Forget Bill Murray; Ms. Kudrow is the most talented self-deprecator in the business. Ms. Gyllenhaal does the sassy gamine beautifully. And who would have suspected Mr. Arnold capable of such affecting vulnerability? True to his name, Frank is the film’s lone repository of truth. Otherwise, “Happy Endings” is endless hokum.

***

How fortuitous that “The Reception” is getting a theatrical release; this humble, small-scale, micro-budgeted movie is the richest American indie I’ve seen this year. How appropriate that it opens today; its tough-minded complexity rebukes the flip pseudo-sophistication of “Happy Endings.”

Jeannette (Pamela Holden Stewart), a volatile Frenchwoman, has taken Martin (Wayne Lamont Sims), an introspective painter, under her wing.
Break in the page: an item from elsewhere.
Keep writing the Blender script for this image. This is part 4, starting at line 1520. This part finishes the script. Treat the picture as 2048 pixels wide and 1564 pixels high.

She drinks too much; he doesn’t do much of anything. They live quietly together in Jeannette’s large, bright, plainly appointed country home. One snowy afternoon, Jeannette’s estranged daughter Sierra (Margaret Burkwit) shows up with her new husband Andrew (Darien Sills-Evans).

What follows, as in “Happy Endings,” is a series of deceptions, revelations, confrontations, and denouements, as each of these characters is forced to address the lies they’ve told each other and themselves. Sierra’s motives are not what they seem – nor is her “husband.” The tension between Martin (a handsome gay black man) and Andrew (a handsome straight black man?) is palpable from the beginning. Anxieties implicit in Jeannette and Martin’s platonic codependency are pushed to the surface. Love – and fear of love – is the prime motivating factor for everyone in the film.

Writer-director John G. Young is interested in much the same territory as Mr. Roos; “The Reception” pulls taught many of the same sexual knots and emotional tangles as “Happy Endings.” Less of a smarty-pants but twice as smart, Mr. Young adds an exceptionally delicate, clear-eyed empathy for the class and racial tensions that simmer, unacknowledged, within polite liberal society. Both films are contrived; but where the structural shenanigans of “Happy Endings” are applied from the outside in, the rapid-fire revelations in “The Reception” are precisely keyed to interior developments. There’s something legitimately at stake here.

“The Reception” depends for all its effects on the acting and writing (the digital videography is undistinguished but unobtrusive). With the exception of Ms. Burkwit, unconvincing in an underwritten role, the cast is superb. Ms. Stewart is charming, imposing, delicate, and intense – a riveting performance. Messrs. Sims and Sills-Evans reach for their notes and sound them with restraint. There’s not an overplayed moment in this careful little gem.